Environmental law is a very broad and complex compilation of laws and legal issues that consists of statues, treaties, regulations, common law, conventions, and policies enacted to protect the natural environment from the impact of our affects on nature, or from the unnatural perils created by human activities. The policies designed to protect the environment include safeguards and management of ecosystems, terrain, public land, water systems, and air quality from the corruption or contamination by chemical substance, hazardous wastes, and other pollutants. Several environmental laws regulate the amount and kind of impact from human activities. For example, environmental law regulates the amount or level of pollution on a particular system, or by requiring permits or authorization for potentially harmful activities. Other environmental laws are constructed to protect nature by trying to determine or prevent any possible negative impact before the human activities can take place.

Environmental law arose in the 1960s in the major industrial economies. While many countries worldwide have since build up extraordinary sets of environmental laws, their implementation has been deplorable in many cases. Recently, environmental law has become a very serious way of promoting sustainable development. Progressive policy concepts such as the public involvement, preventive measures, quality standards, environmental justice, and the polluter pays principle have encouraged several environmental law reforms in this respect.
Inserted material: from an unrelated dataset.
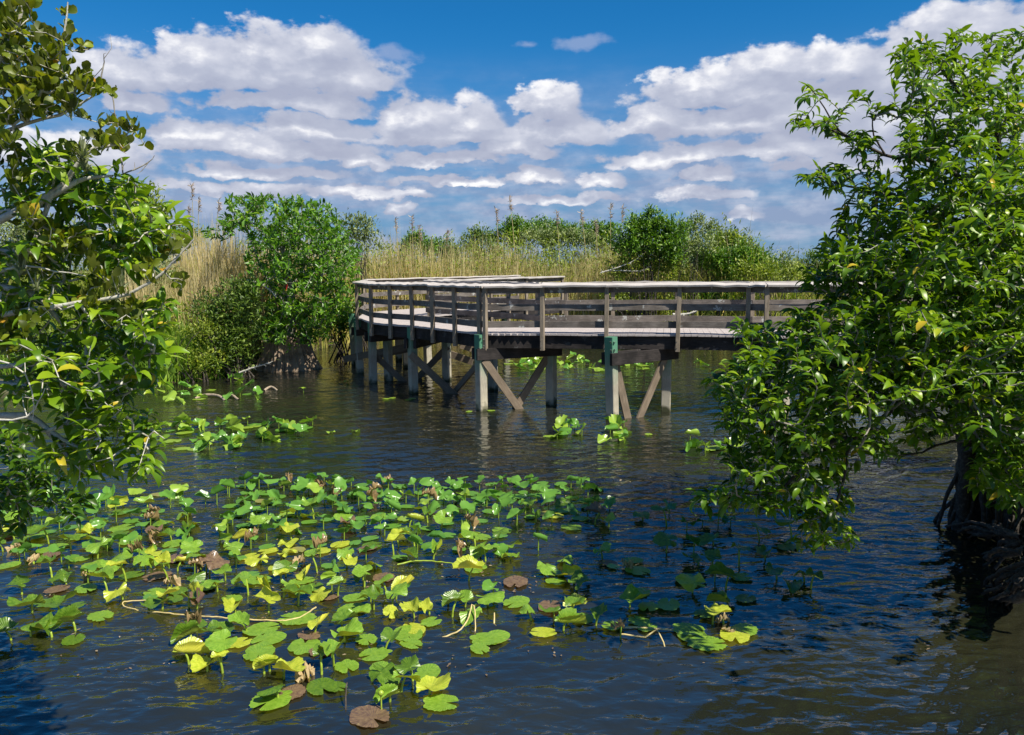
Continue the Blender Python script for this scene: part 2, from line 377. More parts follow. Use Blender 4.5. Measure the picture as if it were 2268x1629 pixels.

There has been substantial experimentation done in the quest for a more effective method of environmental control beyond the traditional practice of “command and control” style regulation.

Federal and state governmental agencies control environmental laws. These agencies include the Missouri Department of Natural Resources (MDNR), the Kansas Department of Health and Environment (KDHE), who govern a large body of the federal laws and regulations. The US government approved the National Environment Protection Act (NEPA) in 1970 to help defend the environment from public and private actions such as corporate pollution or excessive logging. The creation of the Environmental Quality Improvement Act (EQIA) as well as the National Environmental Education Act and the Environmental Protection Agency (EPA) are other actions taken by the federal government to guarantee protection of the environment, and the quality of our water and air.

Environmental laws also contain provisions that allow for individual actions that can be brought by the public to force private institutions to cleanup any contamination and/or pollution they are responsible for that may have an impacted to the land, air, water, or the environment. These lawsuits are provided for in a number of federal statutes.